Have you finished your applications? Are you pacing the floor or just plain bored? Here is something to keep you semi occupied for at least 10 minutes.

http://www.allourideas.org/poliscirankings

Note that they are asking about political science departments in general, not specifically graduate study. They threw up a number of foreign universities at me that I am simply not familiar with so I ended up choosing "don't know" several times.

You can also click through to the final results. Interesting how they compare to actual rankings like NRC or US News.

I am also surprised how quiet the political science forum is when compared with the posts for the past two years. Obviously, this is a dead time between applying and results. Still,in general we seem like a smaller and quieter contingent than 2009 or 2010 applicants.

Edited by cami215
Posted

Interesting. The list mostly accords with my expectations as to how people would rank the schools (distinct from what I think the rankings should be.) However, I think Harvard's comparatively low position is interesting; my guess is they probably are subject to some anti-Harvard sentiment that comes from them being top-ranked.

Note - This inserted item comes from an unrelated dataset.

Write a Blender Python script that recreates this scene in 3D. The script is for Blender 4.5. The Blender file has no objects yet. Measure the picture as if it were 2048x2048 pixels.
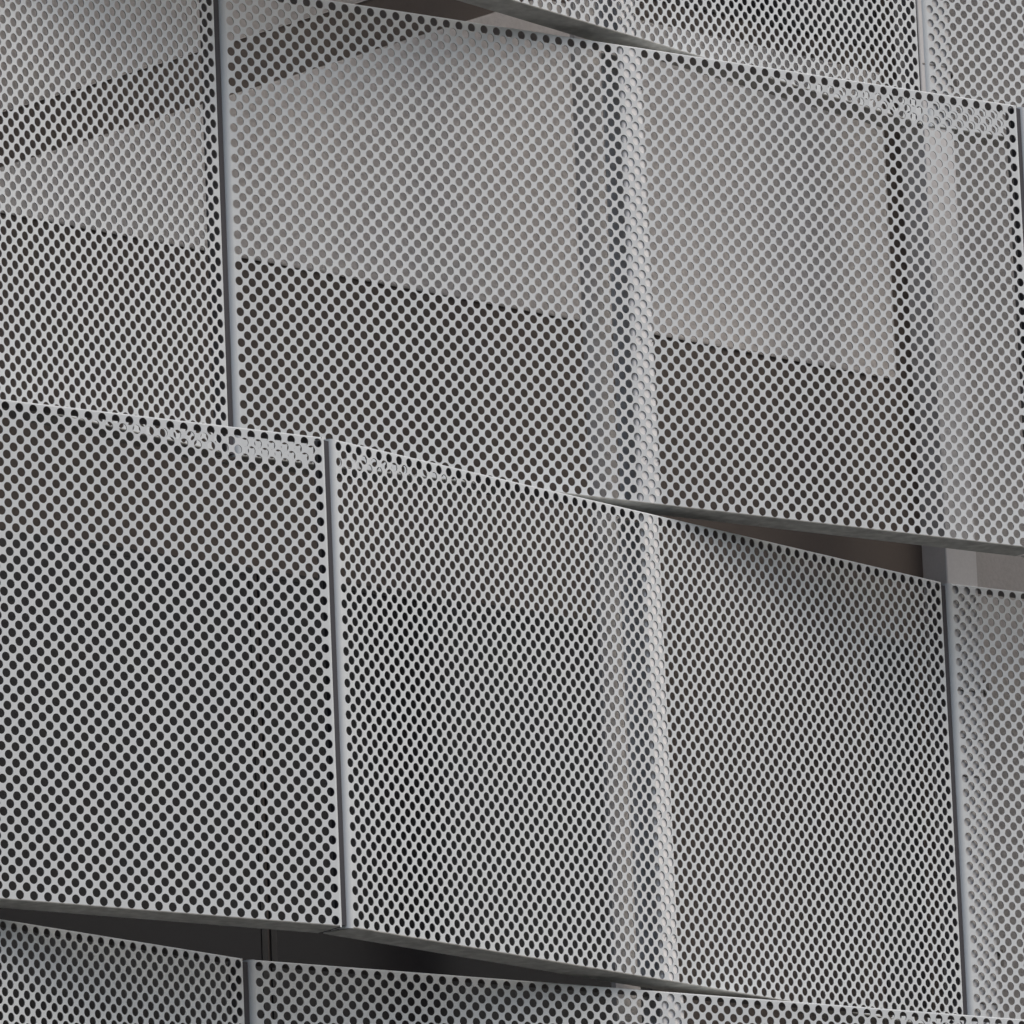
import bpy, bmesh, math, random
import numpy as np
from mathutils import Matrix, Vector

random.seed(4)
sc = bpy.context.scene
COL = sc.collection
P = 0.05                     # hole pitch of the perforated sheet (m); plan below is in pitches

# ------------------------------------------------------------------ camera
PSI, ELEV, ROLL = 0.774956, 0.214437, -0.041897
DIST, FPX, TX, TZ = 575.44, 18020.3, 20.024, 29.362
d = Vector((math.sin(PSI)*math.cos(ELEV), math.cos(PSI)*math.cos(ELEV), math.sin(ELEV)))
r = d.cross(Vector((0, 0, 1))).normalized()
u = r.cross(d)
r2 = math.cos(ROLL)*r + math.sin(ROLL)*u
u2 = -math.sin(ROLL)*r + math.cos(ROLL)*u
cam_d = bpy.data.cameras.new('camera')
cam = bpy.data.objects.new('camera', cam_d)
COL.objects.link(cam)
loc = (Vector((TX, 0, TZ)) - d*DIST)*P
m = Matrix((r2, u2, -d)).transposed().to_4x4()
m.translation = loc
cam.matrix_world = m
cam_d.sensor_fit = 'HORIZONTAL'
cam_d.sensor_width = 36.0
cam_d.lens = FPX/2048*36.0
cam_d.clip_start = 0.5
cam_d.clip_end = 4000
sc.camera = cam

# ------------------------------------------------------------------ sky, sun, exposure
SUN_EL, SUN_AZ = math.radians(50), math.radians(32)   # azimuth from -Y (street side) towards +X
w = bpy.data.worlds.new('World')
sc.world = w
w.use_nodes = True
nt = w.node_tree
nt.nodes.clear()
sky = nt.nodes.new('ShaderNodeTexSky')
sky.sky_type = 'NISHITA'
sky.sun_disc = False
sky.sun_elevation = SUN_EL
sky.sun_rotation = math.pi - SUN_AZ
sky.air_density = 1.0
sky.dust_density = 4.2
sky.ozone_density = 0.6
bg = nt.nodes.new('ShaderNodeBackground')
bg.inputs['Strength'].default_value = 0.15
wo = nt.nodes.new('ShaderNodeOutputWorld')
nt.links.new(sky.outputs[0], bg.inputs[0])
nt.links.new(bg.outputs[0], wo.inputs[0])
sun_d = bpy.data.lights.new('sun', 'SUN')
sun_d.energy = 0.6
sun_d.angle = math.radians(60)
sun_d.color = (1.0, 0.96, 0.88)
sun = bpy.data.objects.new('sun', sun_d)
COL.objects.link(sun)
sdir = Vector((math.sin(SUN_AZ)*math.cos(SUN_EL), -math.cos(SUN_AZ)*math.cos(SUN_EL), math.sin(SUN_EL)))
sun.rotation_euler = sdir.to_track_quat('Z', 'Y').to_euler()
sun.location = (5, -30, 40)
sc.view_settings.view_transform = 'Standard'
sc.view_settings.look = 'None'
sc.view_settings.gamma = 1
sc.view_settings.use_curve_mapping = False
sc.view_settings.exposure = -0.15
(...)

Let's hope the quiet is a signal that there are fewer applicants competing for spots this year!

Posted

Yeah, I think the ranking definitely has some "psh, I got to University of X, which is waaay better than Chicago" bias. But who knows.

Posted

Basically a glorified online poll, no merit in it but I guess it's sort of fun. I'm kind of surprised this (the site in general) got funding from Google and Princeton for what it is.

Posted

The problem with polls like this is a lot of people don't know about "university X" so they pick some mediocre school that they do know about over it. Or they don't know much about either university and guess because one sounds better than the other. Or they go upon past reputations.

For example, University of Toronto is an excellent Poli-Sci institution, and I believe it has the largest Poli-Sci faculty in North America, but it's rated with Pittsburgh (!!!!!!???????) on this poll.

Another example is having to compare Claremont Graduate University to American University (as an example). Obviously American University being in DC should rank higher than Claremont...I mean, seriously? Claremont. They're good? However, Claremont has a wonderful reputation for theory, but most people don't know that so they go ahead and pick American University.

Finally there's the example of UC Berkeley. Berkeley was once a poli-sci powerhouse and pumped out good quality professors (especially in Theory); however, despite still having that reputation their faculty has really gone down in quality. People may pick Berkeley because it's a big name with a past great reputation.

Posted

I'm curious to know if there's a rationale to the poll, aside from spittng out rankings based on nothing more than reputation. If you choose not to answer, the poll allows you to provide a fairly detailed explanation for why you haven't ranked a school. But as it stands, the selection of some universities is bizarre, and the poll does not seem systematic at all.

As an aside, what do you think are the most underrated schools (for PhD programs)? In terms of quality of instruction, faculty strength, and respect (though I guss respect and reputation are supposed to correlate?).